By Miguel Lamas, an IWU-FI leader
22nd January 2025. Between 1940 and 1945, some 1.1 million people died in Auschwitz-Birkenau, the largest extermination camp in human history. The gas chambers and crematoria ovens killed up to 5,000 per day. Most were Jews, but there were also left-wing militants, prostitutes, homosexuals, prisoners of war from other countries, and others.
This concentration camp was in Poland, occupied by Nazi Germany in those years of World War II. Prisoners were transported in overcrowded cattle cars with up to eighty people crammed into them, from Italy, France, Hungary, the Baltic, Germany and Poland. Finally, on 27 January 1945, the Soviet Army liberated Auschwitz.
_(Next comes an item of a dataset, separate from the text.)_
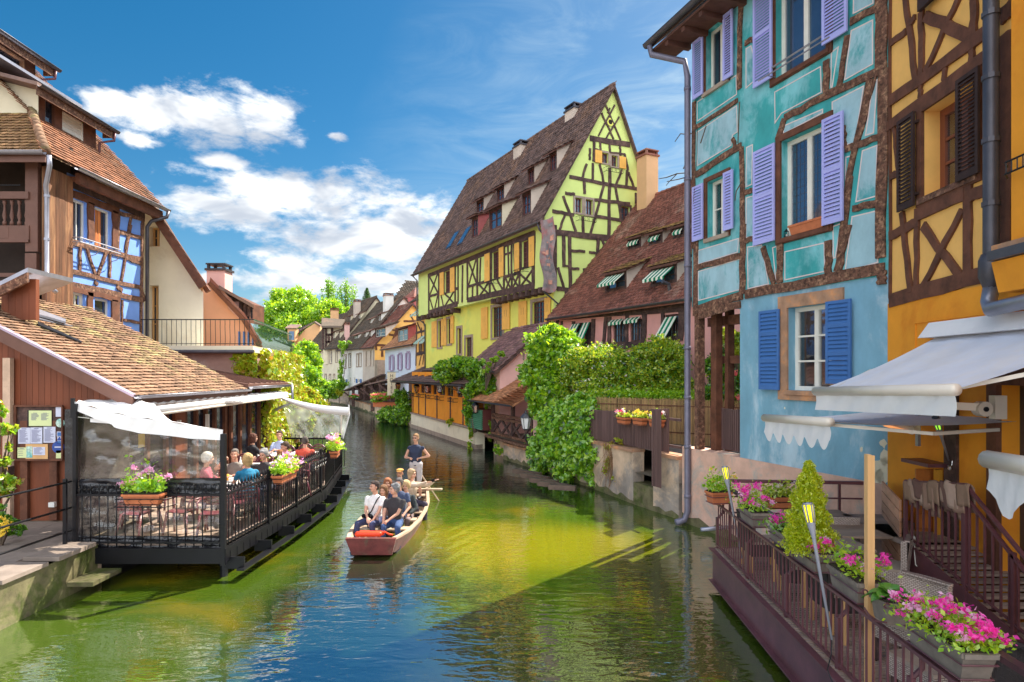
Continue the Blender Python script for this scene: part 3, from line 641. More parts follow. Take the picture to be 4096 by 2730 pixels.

On the eightieth anniversary, a ceremony will be held to repudiate this genocide once again. Benjamin Netanyahu, the Prime Minister of Israel, has been invited to participate, as he is also a Jew from a Polish family. He may not be able or willing to go because he is responsible for a new genocide in Gaza today. Even the International Criminal Court – based in The Hague – has warrants for his arrest. Poland, being a member of the ICC, would be legally obliged to arrest him. However, his government made it clear that it would not do so. What is relevant is that, for the first time, Israel’s participation in this event has been called into question.